Task goal: Quote exactly the lines spanning from the top of the data below to the line that contains "return [[out[i], out[i+1], inn[i+1], inn[i]]", including both.

Material for the task:
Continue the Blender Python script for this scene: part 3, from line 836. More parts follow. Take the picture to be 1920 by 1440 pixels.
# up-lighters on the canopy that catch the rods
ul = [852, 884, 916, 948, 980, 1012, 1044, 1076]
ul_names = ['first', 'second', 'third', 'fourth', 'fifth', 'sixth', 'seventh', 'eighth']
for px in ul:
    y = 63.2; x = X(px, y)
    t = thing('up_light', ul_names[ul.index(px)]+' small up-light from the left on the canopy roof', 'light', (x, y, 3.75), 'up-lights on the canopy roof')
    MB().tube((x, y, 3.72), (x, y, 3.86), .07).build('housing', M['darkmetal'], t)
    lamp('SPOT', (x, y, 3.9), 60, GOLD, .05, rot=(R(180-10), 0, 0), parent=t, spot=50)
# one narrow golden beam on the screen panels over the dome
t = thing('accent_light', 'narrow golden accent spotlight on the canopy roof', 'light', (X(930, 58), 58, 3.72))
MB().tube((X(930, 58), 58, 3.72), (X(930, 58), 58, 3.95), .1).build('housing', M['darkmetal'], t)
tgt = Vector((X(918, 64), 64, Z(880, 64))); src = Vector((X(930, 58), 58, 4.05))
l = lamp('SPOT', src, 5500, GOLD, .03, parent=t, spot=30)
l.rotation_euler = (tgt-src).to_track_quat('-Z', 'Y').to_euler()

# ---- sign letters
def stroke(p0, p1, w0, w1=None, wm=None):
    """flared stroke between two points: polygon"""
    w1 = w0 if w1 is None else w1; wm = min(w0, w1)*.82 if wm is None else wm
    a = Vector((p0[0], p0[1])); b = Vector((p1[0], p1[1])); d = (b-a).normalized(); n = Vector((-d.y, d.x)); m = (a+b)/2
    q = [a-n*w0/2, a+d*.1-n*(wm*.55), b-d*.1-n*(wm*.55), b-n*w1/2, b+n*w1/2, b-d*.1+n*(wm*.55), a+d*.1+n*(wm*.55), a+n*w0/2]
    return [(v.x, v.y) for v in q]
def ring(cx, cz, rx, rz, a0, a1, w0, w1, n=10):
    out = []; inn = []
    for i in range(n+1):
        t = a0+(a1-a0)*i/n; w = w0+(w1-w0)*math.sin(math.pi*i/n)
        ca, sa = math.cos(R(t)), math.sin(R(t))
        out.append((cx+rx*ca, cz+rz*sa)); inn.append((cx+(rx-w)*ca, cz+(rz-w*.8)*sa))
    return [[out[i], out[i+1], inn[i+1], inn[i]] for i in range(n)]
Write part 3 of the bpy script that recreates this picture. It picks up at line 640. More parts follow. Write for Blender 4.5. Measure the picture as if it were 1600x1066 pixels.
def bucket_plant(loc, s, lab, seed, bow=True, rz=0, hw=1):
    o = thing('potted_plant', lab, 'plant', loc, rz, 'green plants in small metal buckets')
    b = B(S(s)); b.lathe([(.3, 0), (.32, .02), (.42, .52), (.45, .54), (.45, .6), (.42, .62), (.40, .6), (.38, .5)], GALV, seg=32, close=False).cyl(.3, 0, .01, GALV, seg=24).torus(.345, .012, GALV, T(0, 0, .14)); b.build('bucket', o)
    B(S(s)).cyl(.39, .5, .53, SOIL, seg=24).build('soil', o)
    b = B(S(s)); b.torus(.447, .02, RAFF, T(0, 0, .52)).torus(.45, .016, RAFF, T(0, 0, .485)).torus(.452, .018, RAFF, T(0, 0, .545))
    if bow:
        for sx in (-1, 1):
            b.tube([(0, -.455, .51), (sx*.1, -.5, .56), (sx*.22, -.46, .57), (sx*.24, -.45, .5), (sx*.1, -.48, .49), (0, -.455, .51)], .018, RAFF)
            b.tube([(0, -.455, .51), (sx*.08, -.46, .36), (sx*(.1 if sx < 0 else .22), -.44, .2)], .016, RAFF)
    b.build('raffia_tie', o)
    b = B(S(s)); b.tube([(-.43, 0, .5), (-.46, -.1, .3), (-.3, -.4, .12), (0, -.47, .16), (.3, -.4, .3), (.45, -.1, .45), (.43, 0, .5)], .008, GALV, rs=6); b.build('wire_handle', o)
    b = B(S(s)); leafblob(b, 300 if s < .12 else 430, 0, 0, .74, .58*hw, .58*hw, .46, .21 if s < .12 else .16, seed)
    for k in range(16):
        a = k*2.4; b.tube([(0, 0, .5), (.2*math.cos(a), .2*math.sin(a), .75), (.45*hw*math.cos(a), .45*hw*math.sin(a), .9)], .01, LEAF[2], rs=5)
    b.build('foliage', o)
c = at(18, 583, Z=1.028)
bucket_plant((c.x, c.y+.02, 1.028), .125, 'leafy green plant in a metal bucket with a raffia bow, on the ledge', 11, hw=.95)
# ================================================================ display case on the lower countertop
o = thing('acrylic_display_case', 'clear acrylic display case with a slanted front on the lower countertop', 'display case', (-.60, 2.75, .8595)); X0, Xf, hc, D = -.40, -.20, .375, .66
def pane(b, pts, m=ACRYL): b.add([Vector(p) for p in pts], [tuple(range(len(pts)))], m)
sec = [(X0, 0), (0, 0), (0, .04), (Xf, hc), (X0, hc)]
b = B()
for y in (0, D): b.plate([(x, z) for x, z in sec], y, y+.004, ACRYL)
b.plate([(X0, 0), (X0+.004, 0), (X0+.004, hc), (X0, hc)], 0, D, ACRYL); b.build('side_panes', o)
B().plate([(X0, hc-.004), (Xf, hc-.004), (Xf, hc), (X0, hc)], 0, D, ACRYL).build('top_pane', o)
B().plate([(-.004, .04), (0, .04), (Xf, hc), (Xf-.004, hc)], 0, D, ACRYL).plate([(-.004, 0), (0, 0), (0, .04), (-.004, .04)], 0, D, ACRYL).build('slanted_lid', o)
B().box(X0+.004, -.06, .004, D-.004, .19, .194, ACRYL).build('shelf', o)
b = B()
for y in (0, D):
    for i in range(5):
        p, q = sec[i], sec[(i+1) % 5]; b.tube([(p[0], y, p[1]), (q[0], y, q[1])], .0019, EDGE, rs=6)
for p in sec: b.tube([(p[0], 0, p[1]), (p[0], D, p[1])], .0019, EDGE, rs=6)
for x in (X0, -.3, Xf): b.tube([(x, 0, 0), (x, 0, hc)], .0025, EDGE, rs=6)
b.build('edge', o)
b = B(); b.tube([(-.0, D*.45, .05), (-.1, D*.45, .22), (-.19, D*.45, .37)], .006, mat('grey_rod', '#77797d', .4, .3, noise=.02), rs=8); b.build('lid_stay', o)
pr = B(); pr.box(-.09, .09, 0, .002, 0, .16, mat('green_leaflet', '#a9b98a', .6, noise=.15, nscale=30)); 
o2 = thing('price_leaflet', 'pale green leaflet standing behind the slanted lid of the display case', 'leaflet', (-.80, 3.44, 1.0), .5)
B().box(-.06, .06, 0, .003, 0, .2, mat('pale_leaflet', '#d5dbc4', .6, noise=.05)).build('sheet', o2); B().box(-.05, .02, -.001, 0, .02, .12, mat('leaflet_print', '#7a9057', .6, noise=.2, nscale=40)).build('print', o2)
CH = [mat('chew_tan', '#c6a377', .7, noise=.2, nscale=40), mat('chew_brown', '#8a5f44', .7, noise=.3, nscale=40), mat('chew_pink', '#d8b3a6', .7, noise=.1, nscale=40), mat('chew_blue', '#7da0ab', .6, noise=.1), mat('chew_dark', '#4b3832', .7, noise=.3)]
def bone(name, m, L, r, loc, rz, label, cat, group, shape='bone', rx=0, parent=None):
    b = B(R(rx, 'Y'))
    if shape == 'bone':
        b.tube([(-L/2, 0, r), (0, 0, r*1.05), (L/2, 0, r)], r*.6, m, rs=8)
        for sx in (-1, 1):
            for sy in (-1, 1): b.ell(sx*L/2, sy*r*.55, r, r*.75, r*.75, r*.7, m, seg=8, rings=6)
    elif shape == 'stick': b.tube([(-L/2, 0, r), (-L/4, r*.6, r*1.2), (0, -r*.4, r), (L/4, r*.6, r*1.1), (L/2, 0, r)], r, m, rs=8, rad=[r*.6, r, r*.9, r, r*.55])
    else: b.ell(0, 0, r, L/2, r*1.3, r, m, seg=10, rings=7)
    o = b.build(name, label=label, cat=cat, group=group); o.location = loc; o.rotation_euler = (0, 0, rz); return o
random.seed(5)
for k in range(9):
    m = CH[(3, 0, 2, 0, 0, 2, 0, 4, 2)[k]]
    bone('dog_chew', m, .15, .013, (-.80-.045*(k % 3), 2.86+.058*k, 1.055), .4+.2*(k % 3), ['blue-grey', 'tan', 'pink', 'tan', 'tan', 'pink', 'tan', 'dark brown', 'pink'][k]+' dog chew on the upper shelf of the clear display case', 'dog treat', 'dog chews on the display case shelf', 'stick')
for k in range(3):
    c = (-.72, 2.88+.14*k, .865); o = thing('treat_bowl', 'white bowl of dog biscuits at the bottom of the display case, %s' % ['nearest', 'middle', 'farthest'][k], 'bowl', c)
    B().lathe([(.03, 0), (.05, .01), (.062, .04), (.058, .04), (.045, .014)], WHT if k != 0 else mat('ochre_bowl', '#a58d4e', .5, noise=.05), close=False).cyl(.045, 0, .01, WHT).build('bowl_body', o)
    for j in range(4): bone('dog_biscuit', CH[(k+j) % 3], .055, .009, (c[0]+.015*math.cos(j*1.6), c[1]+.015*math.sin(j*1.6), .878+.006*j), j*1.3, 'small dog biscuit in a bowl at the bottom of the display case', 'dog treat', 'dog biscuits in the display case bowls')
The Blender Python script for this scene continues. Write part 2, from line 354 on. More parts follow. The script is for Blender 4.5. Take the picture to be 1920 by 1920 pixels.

Problem solution:
Continue the Blender Python script for this scene: part 3, from line 836. More parts follow. Take the picture to be 1920 by 1440 pixels.
# up-lighters on the canopy that catch the rods
ul = [852, 884, 916, 948, 980, 1012, 1044, 1076]
ul_names = ['first', 'second', 'third', 'fourth', 'fifth', 'sixth', 'seventh', 'eighth']
for px in ul:
    y = 63.2; x = X(px, y)
    t = thing('up_light', ul_names[ul.index(px)]+' small up-light from the left on the canopy roof', 'light', (x, y, 3.75), 'up-lights on the canopy roof')
    MB().tube((x, y, 3.72), (x, y, 3.86), .07).build('housing', M['darkmetal'], t)
    lamp('SPOT', (x, y, 3.9), 60, GOLD, .05, rot=(R(180-10), 0, 0), parent=t, spot=50)
# one narrow golden beam on the screen panels over the dome
t = thing('accent_light', 'narrow golden accent spotlight on the canopy roof', 'light', (X(930, 58), 58, 3.72))
MB().tube((X(930, 58), 58, 3.72), (X(930, 58), 58, 3.95), .1).build('housing', M['darkmetal'], t)
tgt = Vector((X(918, 64), 64, Z(880, 64))); src = Vector((X(930, 58), 58, 4.05))
l = lamp('SPOT', src, 5500, GOLD, .03, parent=t, spot=30)
l.rotation_euler = (tgt-src).to_track_quat('-Z', 'Y').to_euler()

# ---- sign letters
def stroke(p0, p1, w0, w1=None, wm=None):
    """flared stroke between two points: polygon"""
    w1 = w0 if w1 is None else w1; wm = min(w0, w1)*.82 if wm is None else wm
    a = Vector((p0[0], p0[1])); b = Vector((p1[0], p1[1])); d = (b-a).normalized(); n = Vector((-d.y, d.x)); m = (a+b)/2
    q = [a-n*w0/2, a+d*.1-n*(wm*.55), b-d*.1-n*(wm*.55), b-n*w1/2, b+n*w1/2, b-d*.1+n*(wm*.55), a+d*.1+n*(wm*.55), a+n*w0/2]
    return [(v.x, v.y) for v in q]
def ring(cx, cz, rx, rz, a0, a1, w0, w1, n=10):
    out = []; inn = []
    for i in range(n+1):
        t = a0+(a1-a0)*i/n; w = w0+(w1-w0)*math.sin(math.pi*i/n)
        ca, sa = math.cos(R(t)), math.sin(R(t))
        out.append((cx+rx*ca, cz+rz*sa)); inn.append((cx+(rx-w)*ca, cz+(rz-w*.8)*sa))
    return [[out[i], out[i+1], inn[i+1], inn[i]] for i in range(n)]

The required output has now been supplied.